**Your goal:**
Return the listing below word for word.

**Data block:**
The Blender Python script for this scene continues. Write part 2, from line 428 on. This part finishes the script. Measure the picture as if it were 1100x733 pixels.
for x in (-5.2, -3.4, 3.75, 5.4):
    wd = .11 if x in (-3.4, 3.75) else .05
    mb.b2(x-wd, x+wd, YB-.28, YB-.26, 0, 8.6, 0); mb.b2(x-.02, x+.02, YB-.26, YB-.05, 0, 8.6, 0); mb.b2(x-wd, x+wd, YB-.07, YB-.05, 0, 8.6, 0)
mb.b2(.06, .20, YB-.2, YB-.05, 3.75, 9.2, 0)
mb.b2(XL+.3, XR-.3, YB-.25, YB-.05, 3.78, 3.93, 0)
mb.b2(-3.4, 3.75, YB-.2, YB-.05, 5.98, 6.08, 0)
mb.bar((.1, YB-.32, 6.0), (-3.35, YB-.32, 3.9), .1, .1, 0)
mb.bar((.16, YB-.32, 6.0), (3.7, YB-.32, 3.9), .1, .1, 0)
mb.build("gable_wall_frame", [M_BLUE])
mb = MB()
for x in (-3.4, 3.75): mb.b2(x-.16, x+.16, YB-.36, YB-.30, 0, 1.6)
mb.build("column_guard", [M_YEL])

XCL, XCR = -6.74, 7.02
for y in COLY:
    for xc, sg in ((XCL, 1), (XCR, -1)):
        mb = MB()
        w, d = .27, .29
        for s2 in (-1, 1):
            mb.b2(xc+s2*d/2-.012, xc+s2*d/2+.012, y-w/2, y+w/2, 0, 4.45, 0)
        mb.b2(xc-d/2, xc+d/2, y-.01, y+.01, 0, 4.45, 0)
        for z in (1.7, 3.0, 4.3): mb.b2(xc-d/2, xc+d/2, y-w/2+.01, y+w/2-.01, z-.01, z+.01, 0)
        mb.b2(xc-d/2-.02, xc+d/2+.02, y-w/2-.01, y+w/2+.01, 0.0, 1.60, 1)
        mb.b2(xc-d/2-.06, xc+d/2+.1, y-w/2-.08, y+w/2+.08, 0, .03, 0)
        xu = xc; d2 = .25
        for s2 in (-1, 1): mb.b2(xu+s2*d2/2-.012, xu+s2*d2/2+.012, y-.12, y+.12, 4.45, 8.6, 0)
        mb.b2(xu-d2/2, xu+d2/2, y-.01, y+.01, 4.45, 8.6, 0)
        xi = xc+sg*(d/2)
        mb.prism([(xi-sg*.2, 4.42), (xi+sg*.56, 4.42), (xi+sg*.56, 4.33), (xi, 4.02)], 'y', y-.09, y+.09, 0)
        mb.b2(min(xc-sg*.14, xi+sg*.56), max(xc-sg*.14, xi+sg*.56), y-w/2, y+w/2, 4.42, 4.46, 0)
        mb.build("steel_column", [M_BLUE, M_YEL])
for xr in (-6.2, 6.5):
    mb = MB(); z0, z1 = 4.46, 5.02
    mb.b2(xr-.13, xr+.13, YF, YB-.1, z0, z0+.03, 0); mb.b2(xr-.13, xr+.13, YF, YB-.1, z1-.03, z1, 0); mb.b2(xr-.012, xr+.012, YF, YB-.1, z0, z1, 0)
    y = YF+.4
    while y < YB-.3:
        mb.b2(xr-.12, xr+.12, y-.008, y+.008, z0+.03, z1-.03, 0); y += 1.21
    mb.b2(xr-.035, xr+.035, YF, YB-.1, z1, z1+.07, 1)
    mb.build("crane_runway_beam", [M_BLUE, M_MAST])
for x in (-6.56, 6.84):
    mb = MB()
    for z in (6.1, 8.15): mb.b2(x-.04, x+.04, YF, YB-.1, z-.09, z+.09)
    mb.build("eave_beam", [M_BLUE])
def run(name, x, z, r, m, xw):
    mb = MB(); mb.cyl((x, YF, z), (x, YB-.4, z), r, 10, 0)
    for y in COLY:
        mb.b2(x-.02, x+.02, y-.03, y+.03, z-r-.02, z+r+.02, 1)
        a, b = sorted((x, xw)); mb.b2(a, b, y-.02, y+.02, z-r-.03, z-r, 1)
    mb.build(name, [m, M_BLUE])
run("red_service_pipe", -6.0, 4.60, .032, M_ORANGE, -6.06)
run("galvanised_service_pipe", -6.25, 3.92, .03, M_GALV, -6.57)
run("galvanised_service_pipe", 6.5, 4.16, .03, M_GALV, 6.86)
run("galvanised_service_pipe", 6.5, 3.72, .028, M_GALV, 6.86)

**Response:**
The Blender Python script for this scene continues. Write part 2, from line 428 on. This part finishes the script. Measure the picture as if it were 1100x733 pixels.
for x in (-5.2, -3.4, 3.75, 5.4):
    wd = .11 if x in (-3.4, 3.75) else .05
    mb.b2(x-wd, x+wd, YB-.28, YB-.26, 0, 8.6, 0); mb.b2(x-.02, x+.02, YB-.26, YB-.05, 0, 8.6, 0); mb.b2(x-wd, x+wd, YB-.07, YB-.05, 0, 8.6, 0)
mb.b2(.06, .20, YB-.2, YB-.05, 3.75, 9.2, 0)
mb.b2(XL+.3, XR-.3, YB-.25, YB-.05, 3.78, 3.93, 0)
mb.b2(-3.4, 3.75, YB-.2, YB-.05, 5.98, 6.08, 0)
mb.bar((.1, YB-.32, 6.0), (-3.35, YB-.32, 3.9), .1, .1, 0)
mb.bar((.16, YB-.32, 6.0), (3.7, YB-.32, 3.9), .1, .1, 0)
mb.build("gable_wall_frame", [M_BLUE])
mb = MB()
for x in (-3.4, 3.75): mb.b2(x-.16, x+.16, YB-.36, YB-.30, 0, 1.6)
mb.build("column_guard", [M_YEL])

XCL, XCR = -6.74, 7.02
for y in COLY:
    for xc, sg in ((XCL, 1), (XCR, -1)):
        mb = MB()
        w, d = .27, .29
        for s2 in (-1, 1):
            mb.b2(xc+s2*d/2-.012, xc+s2*d/2+.012, y-w/2, y+w/2, 0, 4.45, 0)
        mb.b2(xc-d/2, xc+d/2, y-.01, y+.01, 0, 4.45, 0)
        for z in (1.7, 3.0, 4.3): mb.b2(xc-d/2, xc+d/2, y-w/2+.01, y+w/2-.01, z-.01, z+.01, 0)
        mb.b2(xc-d/2-.02, xc+d/2+.02, y-w/2-.01, y+w/2+.01, 0.0, 1.60, 1)
        mb.b2(xc-d/2-.06, xc+d/2+.1, y-w/2-.08, y+w/2+.08, 0, .03, 0)
        xu = xc; d2 = .25
        for s2 in (-1, 1): mb.b2(xu+s2*d2/2-.012, xu+s2*d2/2+.012, y-.12, y+.12, 4.45, 8.6, 0)
        mb.b2(xu-d2/2, xu+d2/2, y-.01, y+.01, 4.45, 8.6, 0)
        xi = xc+sg*(d/2)
        mb.prism([(xi-sg*.2, 4.42), (xi+sg*.56, 4.42), (xi+sg*.56, 4.33), (xi, 4.02)], 'y', y-.09, y+.09, 0)
        mb.b2(min(xc-sg*.14, xi+sg*.56), max(xc-sg*.14, xi+sg*.56), y-w/2, y+w/2, 4.42, 4.46, 0)
        mb.build("steel_column", [M_BLUE, M_YEL])
for xr in (-6.2, 6.5):
    mb = MB(); z0, z1 = 4.46, 5.02
    mb.b2(xr-.13, xr+.13, YF, YB-.1, z0, z0+.03, 0); mb.b2(xr-.13, xr+.13, YF, YB-.1, z1-.03, z1, 0); mb.b2(xr-.012, xr+.012, YF, YB-.1, z0, z1, 0)
    y = YF+.4
    while y < YB-.3:
        mb.b2(xr-.12, xr+.12, y-.008, y+.008, z0+.03, z1-.03, 0); y += 1.21
    mb.b2(xr-.035, xr+.035, YF, YB-.1, z1, z1+.07, 1)
    mb.build("crane_runway_beam", [M_BLUE, M_MAST])
for x in (-6.56, 6.84):
    mb = MB()
    for z in (6.1, 8.15): mb.b2(x-.04, x+.04, YF, YB-.1, z-.09, z+.09)
    mb.build("eave_beam", [M_BLUE])
def run(name, x, z, r, m, xw):
    mb = MB(); mb.cyl((x, YF, z), (x, YB-.4, z), r, 10, 0)
    for y in COLY:
        mb.b2(x-.02, x+.02, y-.03, y+.03, z-r-.02, z+r+.02, 1)
        a, b = sorted((x, xw)); mb.b2(a, b, y-.02, y+.02, z-r-.03, z-r, 1)
    mb.build(name, [m, M_BLUE])
run("red_service_pipe", -6.0, 4.60, .032, M_ORANGE, -6.06)
run("galvanised_service_pipe", -6.25, 3.92, .03, M_GALV, -6.57)
run("galvanised_service_pipe", 6.5, 4.16, .03, M_GALV, 6.86)
run("galvanised_service_pipe", 6.5, 3.72, .028, M_GALV, 6.86)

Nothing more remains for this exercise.